The airframe logbook must be annotated such that the operating hours using MOGAS can be determined. Block records must be transferred at appropriate intervals into the engine logbook(s) where applicable.



If you experience any problems when using MOGAS, do not hesitate to contact the CAA Safety Investigation & Data Department. Please provide as much detail as possible about the circumstances AND the source of the fuel as soon as practical after the incident.



Do not fly using MOGAS if the fuel tank temperature is greater than 20°C.

Do not fly above 6000 ft using MOGAS.

Only use MOGAS (leaded or unleaded) if your aircraft/engine combination is approved to do so.

Use Leaded MOGAS conforming with BS:4040, or Unleaded MOGAS conforming with BS:7070 or EN228 as applicable.

Always use fresh fuel from a major supplier with a high turnover (or fuel from a managed aerodrome installation).

Test for the presence of alcohol.

Filter the fuel to ensure it is free from contaminants and water.

When refuelling use metal containers and earth everything properly.

Certain aircraft must use the front fuel tank during take-off, climb, and landing (see CAP 747 Appendix 8, GC No. 2 and GC No. 5).

In the event of fuel pressure fluctuations or engine misfiring, switch any fuel pump on.

Be aware that carburettor icing is more likely.

Install a placard, visible to the pilot, providing the following information:


See CAP 747 Appendix 8, GC No. 3)

Use freshly obtained fuel conforming with the specification BS:4040

Test the fuel to ensure that it is free from water and alcohol.

Inspect fuel system non-metallic pipes and seals daily for deterioration and leaks.

Verify correct functioning of the carburettor heating system.

Verify take-off power prior to committing to take-off.

Fuel tank temperature not to exceed 20 degrees Celsius.

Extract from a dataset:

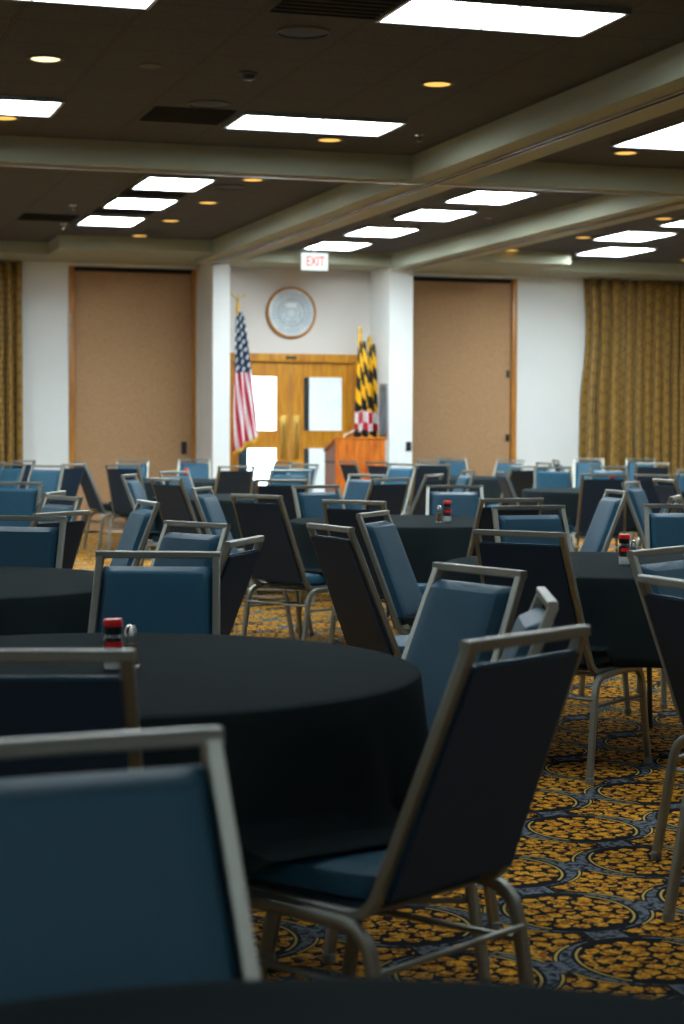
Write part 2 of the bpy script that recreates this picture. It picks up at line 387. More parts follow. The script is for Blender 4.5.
obj('frame', B((-.75, -.6, -.45, .45, -.03, 0), (.6, .75, -.45, .45, -.03, 0), (-.6, .6, -.45, -.3, -.03, 0), (-.6, .6, .3, .45, -.03, 0)), 'white', t)
obj('diffuser', B((-.6, .6, -.3, .3, -.02, -.005)), 'hall_fill', t)
# plaque over the doors
t = thing('wall_plaque', 'round pale relief plaque in a gold rim above the double doors', 'plaque', (6.37, YW - .001, 2.795))
def disc(r, y0, y1, n=64):
    bm = bmesh.new(); lathe(bm, [(0, y0), (r, y0), (r, y1), (0, y1)], n=n)
    bmesh.ops.rotate(bm, verts=bm.verts, matrix=Matrix.Rotation(R(90), 3, 'X')); return bm
obj('face', disc(.305, 0, .03), 'plaque', t)
bm = bmesh.new(); lathe(bm, [(.300, .0), (.300, .045), (.312, .052), (.330, .045), (.333, 0)], n=64)
bmesh.ops.rotate(bm, verts=bm.verts, matrix=Matrix.Rotation(R(90), 3, 'X')); obj('rim', bm, 'trimwood', t)
bm = bmesh.new()
f0 = [bm.verts.new((math.sin(k*PI/6) * (.105 if k % 2 == 0 else .068), -.034, math.cos(k*PI/6) * (.105 if k % 2 == 0 else .068) - .01)) for k in range(12)]
f1 = [bm.verts.new(v.co + Vector((0, .006, 0))) for v in f0]
bm.faces.new(f0); bm.faces.new(f1[::-1])
for k in range(12): bm.faces.new((f0[k], f0[(k+1) % 12], f1[(k+1) % 12], f1[k]))
obj('star', bm, 'relief', t)
bm = disc(.05, .034, .042, 24); bmesh.ops.translate(bm, verts=bm.verts, vec=(0, 0, -.01)); obj('medallion', bm, 'plaque', t)
bm = bmesh.new()
pr = [(-.085, .10), (-.06, .075), (-.045, .062), (.045, .062), (.06, .075), (.085, .10), (.04, .125), (-.04, .125)]
f0 = [bm.verts.new((x, -.036, z)) for x, z in pr]; f1 = [bm.verts.new((x, -.030, z)) for x, z in pr]
bm.faces.new(f0); bm.faces.new(f1[::-1])
for k in range(8): bm.faces.new((f0[k], f0[(k+1) % 8], f1[(k+1) % 8], f1[k]))
obj('crest', bm, 'white', t)
# exit sign
t = thing('exit_sign', 'lit white exit sign with red letters hanging before the doors', 'exit sign', (6.36, 21.78, BZ))
obj('housing', B((-.165, .165, -.03, .03, -.055, .155), bev=.008), emit('sign_face', (.88, 1, .97), 1.15), t)
obj('hanger', B((-.03, .03, -.015, .015, .155, CZ - BZ - .001)), 'white', t)
cu = bpy.data.curves.new('exit_text', 'FONT'); cu.body = 'EXIT'; cu.size = .17; cu.extrude = .002; cu.align_x = 'CENTER'
to = bpy.data.objects.new('exit_text_tmp', cu); C.objects.link(to)
me = bpy.data.meshes.new_from_object(to.evaluated_get(bpy.context.evaluated_depsgraph_get())); bpy.data.objects.remove(to)
me.materials.clear(); me.materials.append(emit('sign_letters', (1, .03, .03), 1.0))
lo = bpy.data.objects.new('lettering', me); C.objects.link(lo); lo.parent = t; lo.rotation_euler = (R(90), 0, 0); lo.location = (0, -.0325, -.005); lo.scale = (.68, 1, 1)
# poster on the pillar
t = thing('notice_frame', 'narrow framed dark notice on the side of the right white pillar', 'notice', (7.439, 22.29, 1.545))
obj('frame', B((-.02, 0, -.15, .15, -.335, .335), bev=.003), 'alum', t); obj('print', B((-.024, -.021, -.125, .125, -.30, .30)), 'poster', t)
o = obj('switch_plate', B((-.035, .035, -.012, 0, -.06, .06), bev=.003), 'blackp', loc=(7.70, 22.099, 1.09)); tag(o, 'small black wall control on the front of the right white pillar', 'switch')
# ------------------------------------------------------------------ curtains
def curtain(x0, x1, seed, lab):
    rnd = random.Random(seed); W_ = x1 - x0; n = int(W_ * 90); rows = 14; bm = bmesh.new(); uvl = bm.loops.layers.uv.new('UVMap')
    ph = [0]
    for i in range(n): ph.append(ph[-1] + (2*PI / 90) / .15 * (1 + .22 * math.sin(i * .043 + seed) + .18 * math.sin(i * .11)))
    am = [.075 + .024 * math.sin(i * .037 + 1) for i in range(n + 1)]
    g = []
    for j in range(rows + 1):
        t = j / rows; z = 3.33 - t * 3.305; row = []
        for i in range(n + 1):
            u = i / n; y = -.125 + am[i] * (.65 + .5 * t) * math.sin(ph[i] * (1) + .25 * math.sin(t * 3 + i * .01))
            pinch = .06 * math.sin(PI * min(1, t * 2.2)) * (1 if t < .45 else 0) * math.exp(-u * W_ * 3)
            om = .024 * math.sin(2 * ph[i]) * (.8 + .3 * math.sin(i * .02))
            row.append(bm.verts.new((u * W_ - om + pinch - .04 * t * math.exp(-u * W_ * 4), y, z)))
        g.append(row)
    for j in range(rows):
        for i in range(n):
            f = bm.faces.new((g[j][i], g[j+1][i], g[j+1][i+1], g[j][i+1]))
            for l, (a, b_) in zip(f.loops, ((i, j), (i, j+1), (i+1, j+1), (i+1, j))): l[uvl].uv = (a / 90 * 1.7, b_ / rows * 3.26)
    t = thing('curtain', lab, 'curtain', (x0, YW, 0))
    o = obj('drape', bm, 'damask', t); md = o.modifiers.new('s', 'SOLIDIFY'); md.thickness = .004
    obj('curtain_rail', B((-.02, W_ + .02, -.11, -.06, 3.332, 3.347)), 'alum', t)
curtain(10.42, 13.9, 3, 'long pleated gold damask curtain hanging at the right of the back wall')
curtain(-.6, 2.92, 8, 'pleated gold damask curtain at the far left edge of the back wall')
# ------------------------------------------------------------------ ceiling fixtures
def lum(y): return 'diffuser_far' if y > 14.2 else 'diffuser_mid' if y > 7 else 'diffuser_near'
def ceil_light(x, y, w, d, lab, double=False, grp='square ceiling lights'):
    t = thing('ceiling_light', lab, 'ceiling light', (x, y, CZ), 0, grp)
    a, b = w / 2, d / 2; e = .022
    bm = B((-a - e, -a, -b - e, b + e, -.03, -.001), (a, a + e, -b - e, b + e, -.03, -.001), (-a, a, -b - e, -b, -.03, -.001), (-a, a, b, b + e, -.03, -.001))
    if double: bx(bm, -.008, .008, -b, b, -.026, -.001)
    obj('frame', bm, 'alum', t)
    if double:
        obj('diffuser', B((-a, -.008, -b, b, -.018, -.006)), lum(y), t); obj('diffuser', B((.008, a, -b, b, -.018, -.006)), lum(y), t)
    else: obj('diffuser', B((-a, a, -b, b, -.018, -.006)), lum(y), t)
D2 = 'wide ceiling lights'
ceil_light(3.660, 9.07, 1.15, .56, 'wide lit ceiling light at the top edge right of centre, nearest of all', True, D2)
ceil_light(3.70, 12.70, 1.14, .57, 'wide lit ceiling light above the flag, just before the cross beam', True, D2)
ceil_light(1.27, 9.15, 1.16, .57, 'wide ceiling light cut off by the top left edge of the photo', True, D2)
ceil_light(1.27, 12.62, 1.16, .57, 'wide lit ceiling light cut off by the left edge of the photo', True, D2)
for y, q in ((16.15, 'nearest'), (17.66, 'middle'), (19.27, 'farthest')):
    ceil_light(3.405, y, .56, .78, 'square lit ceiling light, %s of the three in the left row' % q)
for y, q in ((16.13, 'nearest'), (17.64, 'second nearest'), (19.35, 'second farthest'), (21.0, 'farthest, right above the exit sign,')):
    ceil_light(6.41, y, .57, .84, 'square lit ceiling light, %s of four in the middle row' % q)
ceil_light(6.42, 12.2, .6, 1.35, 'large lit ceiling light at the right edge, before the cross beam')
ceil_light(9.28, 17.3, .58, .88, 'square lit ceiling light right of the pale beam, cut by the right edge')
ceil_light(9.22, 18.85, .58, .88, 'square lit ceiling light right of the pale beam, second one, whole in view')
ceil_light(9.80, 20.55, .60, .95, 'square lit ceiling light nearest the gold curtain, beside the stepped soffit')
for x, y in ((3.69, 5.45), (1.27, 5.45), (3.69, -1.5), (1.27, -1.5), (-3.2, 1.8), (-1.0, -1.5), (-3.2, 12.6), (-3.2, 9.1), (-3.2, 5.45)):
    ceil_light(x, y, 1.16, .57, 'wide ceiling light outside the photo, over the near part of the room', True, 'wide ceiling lights outside the photo')
for x, y in ((6.42, 8.6), (6.42, 4.8), (9.35, 12.2), (9.35, 8.6), (9.35, 4.8), (12.9, 17.5), (12.9, 12.2), (.2, 16.15), (.2, 19.3), (-3.2, 16.15), (-3.2, 19.3)):
    ceil_light(x, y, .58, .88, 'square ceiling light outside the photo, at the side of the room', False, 'square ceiling lights outside the photo')
def slot(x, y, w, d, lab):
    t = thing('ceiling_vent', lab, 'ceiling vent', (x, y, CZ), 0, 'dark ceiling vents')
    obj('backing', B((-w/2, w/2, -d/2, d/2, -.008, -.001)), 'blackgap', t)
    bm = bmesh.new(); k = 7
    for i in range(k):
        yy = -d/2 + d * (i + .5) / k; bx(bm, -w/2, w/2, yy - .006, yy + .006, -.016, -.008)
    o = obj('louvre', bm, 'blackgap', t)
slot(2.78, 9.12, .56, .57, 'dark square ceiling vent left of the nearest wide ceiling light'); slot(2.78, 12.70, .56, .57, 'dark square ceiling vent left of the wide light before the cross beam')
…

Maximum operating altitude 6000 ft.  


(See CAP 747 Appendix 8, GC No. 5)

Use freshly obtained fuel conforming with the specification EN228 or BS:7070.

Test the fuel to ensure that it is free from water and alcohol.

Inspect fuel system non-metallic pipes and seals daily for deterioration and leaks.

Verify correct functioning of the carburettor heating system.

Verify take-off power prior to committing to take-off.

Fuel tank temperature not to exceed 20 degrees Celsius.

Maximum operating altitude 6000 ft.


Record the use of MOGAS in the logbooks.   Report any problems involving MOGAS to the CAA Safety Investigation and Data Department.